The demands of the protest were also continually displaced by a tendency to individualise and make exceptional examples of protesters with sympathetic stories. Journalists would want to know personal details and protesters would have to emphasise that it was a collective protests for every migrant inside and outside the detention centre. It was about the women.

Not all individuals are able to have public platforms and the people without are the ones we wanted to speak for most.

Inside Yarl’s Wood: The Impact of the Protest

Irene: The hunger strike was successful because we focused as a team on one set of demands. We gave our whole selves to it. It was like a life and death situation. Even when we faced being deported, we knew we had laid down our lives to fight the injustices we were facing at the hands of the home office and Serco and that we will be remembered for speaking out on behalf of other women. All the blood in our veins moved for it. The fact that we were in detention made us one people.

The strike brought attention to our immediate demands to end indefinite detention and charter flights. It showed how people who have been in the country for over 10 years can end up being detained in places like Yarl’s Wood. Three MPS visited the protesters, drawing attention to detention at a time when Labour is formulating its own detention policy. The action formed the backdrop to the Home Affairs Select Committee questioning of Serco.

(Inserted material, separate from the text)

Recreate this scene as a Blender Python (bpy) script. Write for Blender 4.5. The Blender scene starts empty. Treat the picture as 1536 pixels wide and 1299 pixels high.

It uncovered the home office’s bullying tactics and their efforts to suppress our voices. It exposed Serco and the home office for looking at detainees as objects to be used for monetary gain. They have no interest in helping people, detention is just a method by which they can easily deport people and pressure detainees to ‘voluntarily’ return.

The protest also had a positive impact on people in detention. While Serco wanted to convince us that our cases would be harmed by our involvement in political action, the protest formed connections that enabled us to fight our cases better. It gave people a platform to talk about their cases a lot more with each other. It made them feel like their cases were not unique and they were not alone, that others had been through similar situations. It enabled them to seek help and find ways to challenge removals. If we didn’t have that, many of us would have been removed and suffered in silence. The protest helped form this bond that can never be broken amongst the detainees.

Lessons learned

The protest challenged how people in detention are seen. On the one hand, the home office casts people in detention as ‘immigration offenders’ or ‘illegals’, categories that serve to undermine detainees’ right to freedom of speech. On the other, campaigns against detention all-too-often prefer to centre their own solutions and render detainees invisible, passive, victims of the system. It showed that immigrants are ready to fight the injustices they face on a daily basis as they try to regularise their stays in the UK.

The success of the Hunger For Freedom protests shows that listening to and collaborating with people in detention is an important part of building a successful anti-detention movement. It shows how important it is to consider people in detention as a part of the movement to end detention, not just the victims of it.

It also poses challenges. How can we build movements that listen and amplify the demands of those inside that do not require people in detention to refuse food in order to be heard? How can we build upon the actions of people in detention to create a movement that ends detention? How can we build a world where no human is illegal?